Carrot and honey soup

[brief mention of weight number]

One of the principles of intuitive eating is to try and get as much satisfaction and pleasure from your food as possible. It not only makes you feel better and improves the quality of your life but helps regulate your eating to the quantities that your body needs.

That last part will sound totally ridiculous to a dieter. Surely, if you eat what you really want and what gives you the most pleasure then you will just continuously binge on high calorie, high fat, high sugar, bad bad bad, etc, food? That’s just common sense: we got fat because we couldn’t stop eating and now you are telling us to eat the foods that we can’t stop eating.

Turns out that’s all bullshit when you actually get down to it. When you give yourself true unconditional permission to eat anything then food loses its power over you and furthermore, when you eat what you really want, and eat it mindfully, your brain gives you fullness signals/cues to stop and then a profound sense of satisfaction afterwards. And a beautiful, quiet, calm moment of peace if you are really lucky. So you just stop eating the food after a moderate or even small amount, whatever satisfies you. That’s the dream anyway. Intuitive eaters have that experience consistently though not all the time of course as practicalities sometimes get in the way.

When I was dieting/restricing, I wouldn’t have believed a word of that description of eating as it was so alien to my lifetime of experience. There are several skills you need to be able to get there: identifying when you are hungry, identifying what you would really like to eat and recognising when you are full. From what I’ve read, most naturally and lifelong straight sized people do all of the above almost effortlessly and intuitively. I have had to learn.

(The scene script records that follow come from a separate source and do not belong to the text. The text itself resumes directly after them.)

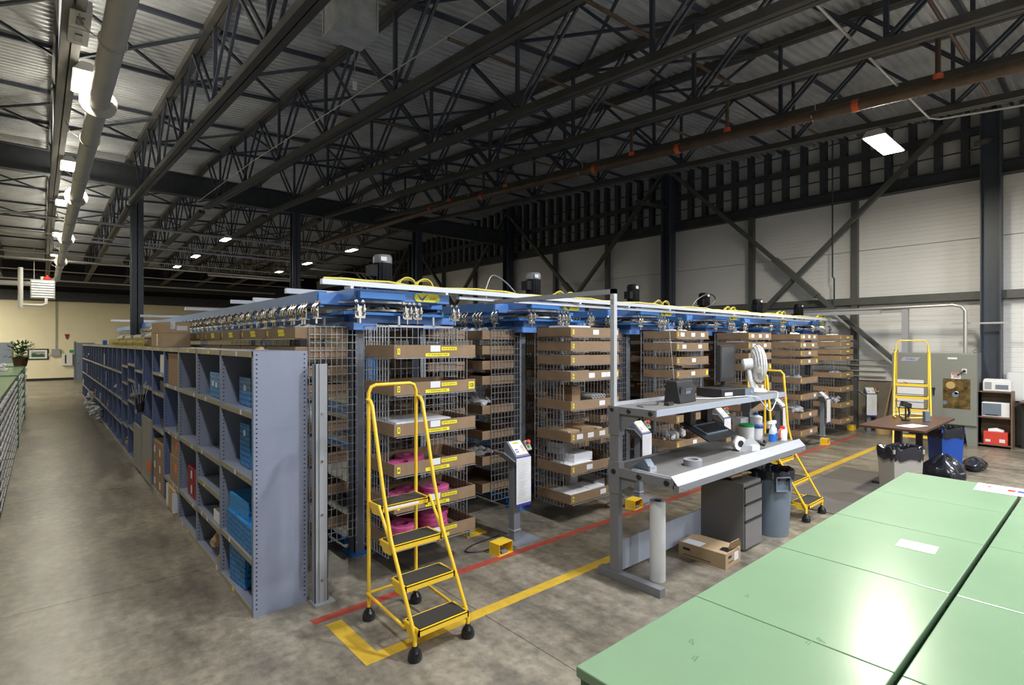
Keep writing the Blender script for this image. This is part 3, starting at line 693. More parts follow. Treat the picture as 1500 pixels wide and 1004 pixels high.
# carriers and trays
def fx(k): return XC0+PITCH*k-0.43+TW/2 + (0.06 if k else 0)
PAPERLBL = {0: [(0.02, 'ab')]}
front_trays = {}
for k in range(NC):
    x = fx(k); y = 4.49
    carrier('wire carrier facing the red floor line at the front of the %s carousel' % CN[k], x, y, 0, 'wire carriers at the carousel fronts')
    tr = tray_set(x, y, 0, FZ[k], lambda i, k=k: 'brown cardboard tray, %s from the top, front of the %s carousel' % (od(i), CN[k]), 'brown trays at the carousel fronts', 0, True)
    front_trays[k] = tr
    for i, o in enumerate(tr):
        obj('support_wires', RUNM, parent=o, loc=(0, 0.06, 0))
        for ch in [c for c in o.children if c.name.startswith('number_tag')]:
            text(str(i+1 if k == 0 else (i % 9)+1), 0.04, 'ink', ch, (0, -0.003, 0), bold=0.001)
        if k == 0:
            obj('label', LBL, parent=o, loc=(-0.02, -0.001, 0.082), label='white blank label')
            s_ = obj('label', STRIPS, parent=o, loc=(0.14, -0.001, 0.08), label='yellow label'); text('MATTE OR ROLL', 0.021, 'ink', s_, (0, -0.003, 0))
            s_ = obj('label', STRIP, parent=o, loc=(0.005, -0.001, 0.022), label='yellow label'); text(['1/2" WHITE BOLT TAPE', '1" WHITE BOLT TAPE', '2" WHITE BOLT TAPE', '3" WHITE BOLT TAPE', '4" PINK BOLT TAPE', '4" PINK BOLT TAPE'][i], 0.022, 'ink', s_, (0, -0.003, 0))
            if i == 1:
                s_ = obj('label', MB().box(-0.035, 0.035, -0.002, 0, -0.035, 0.035), 'yellow_tag', o, (0.41, -0.001, 0.055), label='yellow number label'); text('125', 0.05, 'ink', s_, (0, -0.003, 0), bold=0.002, sx=0.75)
        else:
            pos = {1: {0: (0.0, 0.38), 1: (), 2: (), 3: (-0.08, 0.16, 0.26), 4: (0.12,), 5: (-0.3, -0.1, 0.12, 0.34), 6: (-0.12, 0.36), 7: (0.14,)}}.get(k, {0: (-0.3, 0.0, 0.28), 1: (-0.25, 0.2), 2: (0.02,), 3: (0.0,), 5: (0.3,), 6: (0.05,)}).get(i, (0.1,) if (i+k) % 2 else ())
            if k == 5: pos = ()
            for p in pos: obj('label', LBL, parent=o, loc=(p, -0.001, 0.058), label='white label')
            if i == 3 and k < 5: obj('label', MB().box(-0.03, 0.03, -0.002, 0, -0.035, 0.035), 'yellow_tag', o, (0.41, -0.001, 0.058), label='yellow number label')
            if k == 5: obj('label', STRIPS, parent=o, loc=(0.08, -0.001, 0.06), label='yellow label')
    # side lanes
    xl = XC0+PITCH*k-0.86
    nl = 15 if k == 0 else 3
    for j in range(nl):
        yc = 5.25+j*0.97
        full = (k == 0 and j < 3) or k > 0
        if full: carrier('wire carrier, %s back along the left lane of the %s carousel' % (od(j), CN[k]), xl, yc+TW/2, R(-90), 'wire carriers along the left lanes', nback=False)
        lv = LZ if full else LZ[:2]
        if k == 0 and j >= 3: lv = LZ[:2] if j < 8 else LZ[:1]
        tr = tray_set(xl, yc+TW/2, R(-90), lv, lambda i, j=j, k=k: 'cardboard tray, %s level down, %s carrier back, left lane, %s carousel' % (od(i), od(j), CN[k]), 'brown trays along the left lanes', 1, i == 0)
        for i, o in enumerate(tr):
            obj('support_wires', RUNM, parent=o, loc=(0, 0.06, 0))
            if k == 0 and i == 0:
                obj('label', STRIPS, parent=o, loc=(0.02, -0.001, 0.075), label='yellow label'); obj('number_tag', TAG, parent=o, loc=(-0.40, -0.001, 0.055))
                obj('label', STRIPS, parent=o, loc=(0.04, -0.001, 0.04), label='yellow label')
    # right lane carriers with their end panels towards us
    xr = XC0+PITCH*k+0.90
    for j in range(2):
        yc = 5.25+j*0.97
        if k == NC-1 and j: continue
        if k < 5:
            carrier('wire carrier, %s back along the right lane of the %s carousel' % (od(j), CN[k]), xr, yc+TW/2, R(90), 'wire carriers along the right lanes', nback=False)
            tr = tray_set(xr, yc+TW/2, R(90), LZ, lambda i, j=j, k=k: 'cardboard tray, %s level down, %s carrier back, right lane, %s carousel' % (od(i), od(j), CN[k]), 'brown trays along the right lanes', 1, False)
            for o in tr: obj('support_wires', RUNM, parent=o, loc=(0, 0.06, 0))

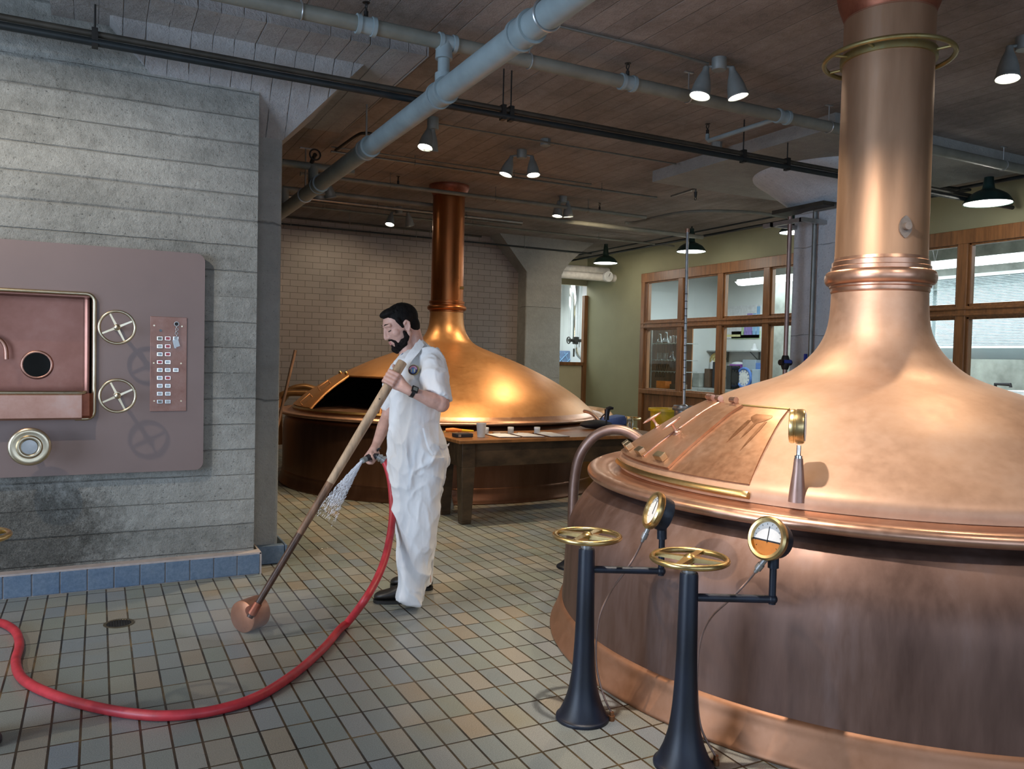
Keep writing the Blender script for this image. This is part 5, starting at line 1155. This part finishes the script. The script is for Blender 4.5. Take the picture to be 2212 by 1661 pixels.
# back room
p0 = ony(1200, 757, 16.3); p1 = ony(1248, 787, 16.3)
t = thing('quilted_panel', ((p0[0]+p1[0])/2, 16.3, 0), 'blue quilted panel standing in the back room', 'panel')
qm = MB().box((p0[0]-.5, 16.25, 0), (p1[0]-.02, 16.35, p0[2])).build('pad', 'quilt_blue', t, bevel=.03)
qs = MB()
for k in range(-8, 10):
    x_ = p0[0]+k*.22
    qs.tube([(x_, 16.243, p0[2]-.75), (x_+.75, 16.243, p0[2]-.05)], .012, 6).tube([(x_+.75, 16.243, p0[2]-.75), (x_, 16.243, p0[2]-.05)], .012, 6)
qv = [v_ for v_ in qs.v]
qs.v = [Vector((min(max(v_.x, p0[0]-.48), p1[0]-.04), v_.y, v_.z)) for v_ in qv]
qs.build('stitching', 'chart_blue', t)
xa = ony(1243, 640, 15.2)
t = thing('steel_duct', (xa[0], 15.2, 1.0), 'shiny vertical steel pipe with black valves in the back room', 'pipe')
zlo = ony(1243, 738, 15.2)[2]
MB().tube([(xa[0], 15.2, zlo-.05), (xa[0], 15.2, 3.2), (xa[0]+.3, 15.2, 3.3)], .14, 24).build('duct', 'chrome', t)
MB().tube(catmull([(xa[0]-.05, 15.0, zlo), (xa[0]-.05, 15.0, zlo-.15), (xa[0]+.0, 15.0, zlo-.28), (xa[0]+.1, 15.0, zlo-.36)], 5), .06, 14).build('elbow', 'chrome', t)
MB().tube([(xa[0]-.30, 14.95, zlo+.02), (xa[0]+.18, 14.95, zlo+.02)], .035, 10).tube([(xa[0]-.12, 14.95, zlo-.06), (xa[0]-.12, 14.95, zlo+.10)], .06, 12).tube([(xa[0]+.12, 14.95, zlo-.12), (xa[0]+.12, 14.95, zlo+.10)], .07, 12).torus((xa[0]-.30, 14.95, zlo+.02), .07, .014, (1,0,0), 20, 6).tube([(xa[0]-.16, 14.95, zlo-.16), (xa[0]-.16, 14.95, zlo-.34)], .02, 8).build('valves', 'dark_metal', t)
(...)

I am getting better at identifying what I really want to eat. It’s usually a notion that jumps into my head and suddenly sounds or looks very appealing in my mind. My relentless thoughts stop and go “oh!” and focus on that food like a flood light. “I want carrots. Something very carroty. Orange carrots.” Yes, those were my very sophisticated, adult thoughts when I was trying to work out what I wanted for lunch at the weekend. I’ve been having cold soups for lunch as it has been warm and I prefer cold soup to hot soup. So I searched for cold carrot soup recipes and found this one. As is my way, I did not really follow the recipe but instead used 1kg of carrots, 2 pints of vegetable stock (from a stock cube) and no ginger (I forgot; it’s still sitting in my fridge).

Bright orange carrot and honey soup.

My version of the carrot and honey soup was just delicious to my taste buds. You’d think that carrots were sweet enough but pushing it a little further with the honey was perfect. It was what my body wanted and it rewarded me with intense feelings of satisfaction for providing it for myself. Not like a high rush but a solid, calm, quiet peace. I also felt a sturdy confidence that I was full and properly fed. I can imagine that this is very routine and everyday to lifelong normal eaters but it’s been astonishing to me. I rarely felt satisfied and rarely felt full (other than binges) and never felt peace.

I want to say that all these positive feelings are worth some weight gain (I am almost a stone up from my lowest weight six months ago though that was when I was manic; I still have a normal BMI, not that that counts for anything) and I mostly believe that, most of the time. But the overwhelming, out of proportion value I have placed on weight loss means that my thoughts are still skewed and I still have thoughts that it is absolutely unacceptable to be my current weight. That I am not safe.

So I need to remember this soup and the satisfaction and peace that I felt from eating it. I don’t have to condemn myself to the pain I felt when I was dieting/restricing with the inevitable binging. I actually have a choice here.